6 Responses to Add a Little Salt

  1. JEMEDM says:

    Thank you for the additional information. I had never heard of this organization and wondered about their “angle” in this publication. You confirmed some suspicions as well about their methodology.

  2. Ralph Porter says:

    I am the director and founder of CHOiCES Charter School in Florence and Darlington County. Our school is an alternative school that takes students expelled brom Florence and Darlington Counties ages 12-17yrs. The majority of students come to us not even close to being on grade level. We have students improve sometimes two grade levels in one year. But if the student is enrolled as a 7th grade student and is tested on a 3rd grade level then that is being counted against us not the school he came from. Ours mission is to provide a learning opportunity to students who otherwise would not be in school anywhere. We have an 85% success rate in returning students back to their original school with no returns. We have also had 27 students pass their GED and seven of those are in college. So Yes, I agree that the ranking of school does not take into account the individual student improvements but only justifies itself with someone elses data. I’ll be glad to close this school down and give them back to the schools that failed them.

  3. Karl Priest says:

    Thank you for linking to the Continuing Collapse.

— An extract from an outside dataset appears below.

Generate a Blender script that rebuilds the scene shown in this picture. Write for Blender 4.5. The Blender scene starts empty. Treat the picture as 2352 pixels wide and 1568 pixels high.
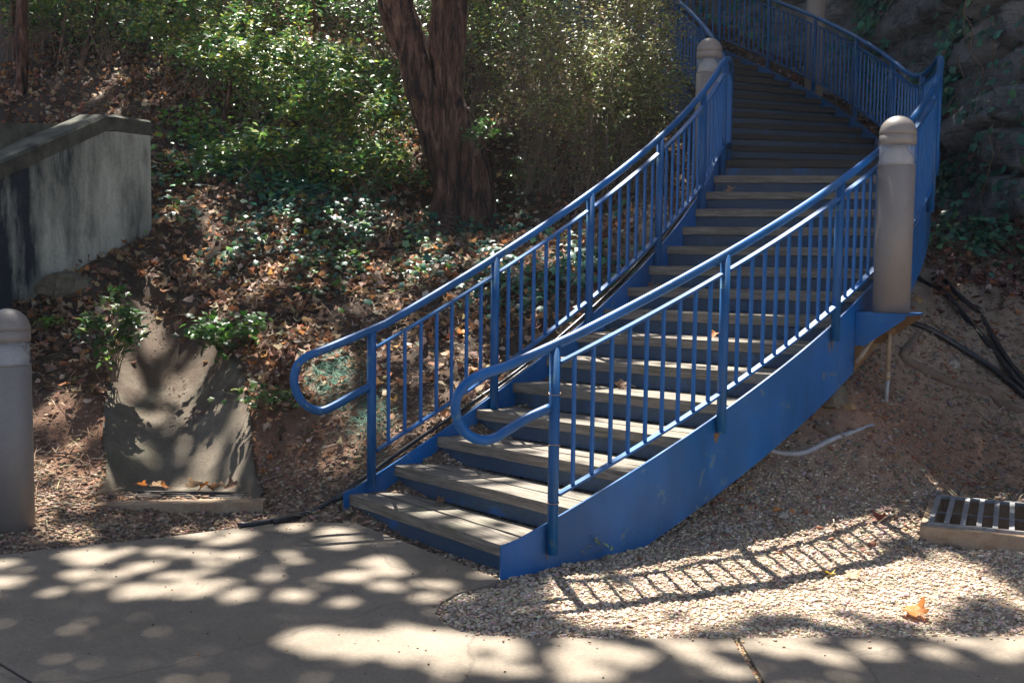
import bpy, math, random
import numpy as np
from mathutils import Vector, Matrix, noise

rnd = random.Random(7)
rng = np.random.default_rng(7)
scene = bpy.context.scene
C = scene.collection

# ------------------------------------------------------------------ camera
FPX, TILT, ROLL, HC = 2584.0, math.radians(4.69), 0.0119, 1.504
cam_data = bpy.data.cameras.new('camera')
cam_data.lens = FPX / 2352 * 36
cam_data.sensor_width = 36
cam_data.clip_end = 500
cam = bpy.data.objects.new('camera', cam_data)
C.objects.link(cam)
cam.matrix_world = Matrix.Translation((0, 0, HC)) @ Matrix.Rotation(math.pi / 2 - TILT, 4, 'X') @ Matrix.Rotation(ROLL, 4, 'Z')
scene.camera = cam

# ------------------------------------------------------------------ light
SUN_EL, SUN_AZ = math.radians(62.5), math.radians(-12)
S = np.array([math.sin(SUN_AZ) * math.cos(SUN_EL), math.cos(SUN_AZ) * math.cos(SUN_EL), math.sin(SUN_EL)])
world = bpy.data.worlds.new('World')
scene.world = world
world.use_nodes = True
wn = world.node_tree
wn.nodes.clear()
sky = wn.nodes.new('ShaderNodeTexSky')
sky.sky_type = 'NISHITA'
sky.sun_disc = False
sky.sun_elevation = SUN_EL
sky.sun_rotation = SUN_AZ
bg = wn.nodes.new('ShaderNodeBackground')
bg.inputs['Strength'].default_value = 0.066
sky.dust_density = 2.5
sky.air_density = 0.8
wo = wn.nodes.new('ShaderNodeOutputWorld')
wn.links.new(sky.outputs[0], bg.inputs[0])
wn.links.new(bg.outputs[0], wo.inputs[0])
sd = bpy.data.lights.new('sun', 'SUN')
sd.energy = 5.0
sd.angle = math.radians(0.53)
sd.color = (1.0, 0.95, 0.87)
sun = bpy.data.objects.new('sun', sd)
C.objects.link(sun)
sun.rotation_euler = Vector(S).to_track_quat('Z', 'Y').to_euler()
sun.location = (0, 12, 20)
scene.view_settings.view_transform = 'Standard'
scene.view_settings.look = 'None'
scene.view_settings.gamma = 1
scene.view_settings.use_curve_mapping = False
scene.view_settings.exposure = 1.9
scene.cycles.max_bounces = 6
scene.cycles.transparent_max_bounces = 12

# ------------------------------------------------------------------ measuring helpers (photo measured at 2352 px wide)
_c, _s = math.cos(ROLL), math.sin(ROLL)
def ray(px, py):
    u, v = px - 1176, py - 784
    X = _c * u + _s * v
    Yc = _s * u - _c * v
    Z = FPX * math.cos(TILT) + Yc * math.sin(TILT)
    Y = -FPX * math.sin(TILT) + Yc * math.cos(TILT)
    return X / Z, Y / Z
def at(px, py, D):
    a, b = ray(px, py)
    return (a * D, D, HC + b * D)
def onz(px, py, z=0.0):
    a, b = ray(px, py)
    k = (z - HC) / b
    return (a * k, k, z)
def onhill(px, py):
    a, b = ray(px, py)
    k = (HC + 3.15) / (0.5 - b)
    return (a * k, k, HC + b * k)
def topix(X, Y, Z):
    h = Z - HC
    Zc = Y * math.cos(TILT) - h * math.sin(TILT)
    Yc = Y * math.sin(TILT) + h * math.cos(TILT)
    x = FPX * X / Zc; y = -FPX * Yc / Zc
    return 1176 + _c * x - _s * y, 784 + _s * x + _c * y

# ------------------------------------------------------------------ object helpers
def mesh_np(name, V, F, mat=None, col=None, smooth=False):
    V = np.asarray(V, dtype=np.float32)
    me = bpy.data.meshes.new(name)
    if isinstance(F, np.ndarray):
        n = F.shape[1]
        me.vertices.add(len(V)); me.vertices.foreach_set('co', V.ravel())
        me.loops.add(F.size); me.loops.foreach_set('vertex_index', F.ravel().astype(np.int32))
        me.polygons.add(len(F))
        me.polygons.foreach_set('loop_start', np.arange(0, F.size, n, dtype=np.int32))
        me.update(calc_edges=True)
    else:
        me.from_pydata(V.tolist(), [], F)
        me.update()
    if smooth:
        me.polygons.foreach_set('use_smooth', np.ones(len(me.polygons), dtype=bool))
    if col is not None:
        at_ = me.color_attributes.new('tint', 'FLOAT_COLOR', 'POINT')
        c4 = np.ones((len(V), 4), dtype=np.float32); c4[:, :3] = col
        at_.data.foreach_set('color', c4.ravel())
    if mat: me.materials.append(mat)
    return me
def obj(name, me, parent=None, loc=None):
    o = bpy.data.objects.new(name, me)
    C.objects.link(o)
    if parent: o.parent = parent
    if loc is not None: o.location = loc
    return o
def tag(o, label=None, cat=None, group=None, kind=None):
    if label: o['label'] = label
    if cat: o['category'] = cat
    if group: o['group'] = group
    if kind: o['kind'] = kind
    return o
def thing(name, label, cat, loc=(0, 0, 0), rz=0, group=None):
    o = bpy.data.objects.new(name, None)
    o.empty_display_size = 0.1
    C.objects.link(o); o.location = loc; o.rotation_euler = (0, 0, rz)
    return tag(o, label, cat, group)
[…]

    I love that “newsletter”!

  4. Karl Priest says:

    Thank you for the link to the “Continuing Collapse”.

    That is a great “newsletter”.

  5. Morgan says:

    This list is pretty absurd. I’m glad someone affiliated with one of the schools posted something about it. This seems really basic but you can’t just look at a school’s scores and then immediately say “this is one of the worst schools in the country”

  6. John Cronin, Ph.D. says:

    My personal reservations about their methodology are as follows:

    The methodology as described simply subtracts a state’s NAEP proficiency rate from the state’s own reported proficiency rate on their test. The difference between the two (according to the website) is used to adjust each school’s proficiency rate and eventually derive a ranking for each school. The primary weakness of the methodology is that it attempts to report achievement by considering only three points of reference, two of which have nothing to do with the school. These are the state’s NAEP proficiency rate, the average statewide proficiency rate on the state test, and the school’s own proficiency rate. One problem with this methodology is that it may not work well if the state’s proficiency level is set as point that doesn’t discriminate well between high and low performing schools.

    For example, for our study The Accountability Illusion we estimated the difficulty of the South Carolina standards, which are quite high, in relation to those of other states, including Michigan, which are relatively low. We then looked at how a group of eighteen elementary and middle schools would perform relative to each state’s standards. Using South Carolina’s cut score, our highest performing school achieved about 70% proficiency and our lowest 18%. These same schools, when using Michigan’s cut scores, would have rates of 98% proficiency and 78% respectively. These are the same two schools, but in one state the gap between best and worst school in our sample is 52%, in the other 20%. Thus it is no surprise that there are no Michigan schools on the worst 25 list. The reason is that the South Carolina test is discriminating, that is results are reported in a way that strongly differentiate between high and low performing schools because the cut score is set near the middle of the distribution. In Michigan the test doesn’t discriminate as well because the standard is set near the low end of the distribution. As a result, the low performing school in our sample didn’t seem to perform that much worst than the best

    The point…simply applying a transformation that is the difference between a state’s average score and their NAEP performance isn’t going to resolve a problem that is grounded in the lack of sensitivity in the metric itself. The evidence…isn’t it rather strange, among neighborhoodscout.com’s 100 lowest performing schools in America, that not a single one comes from Tennessee, Alabama, New Mexico, Louisiana, or Mississippi, which are the five lowest performing states on NAEP math?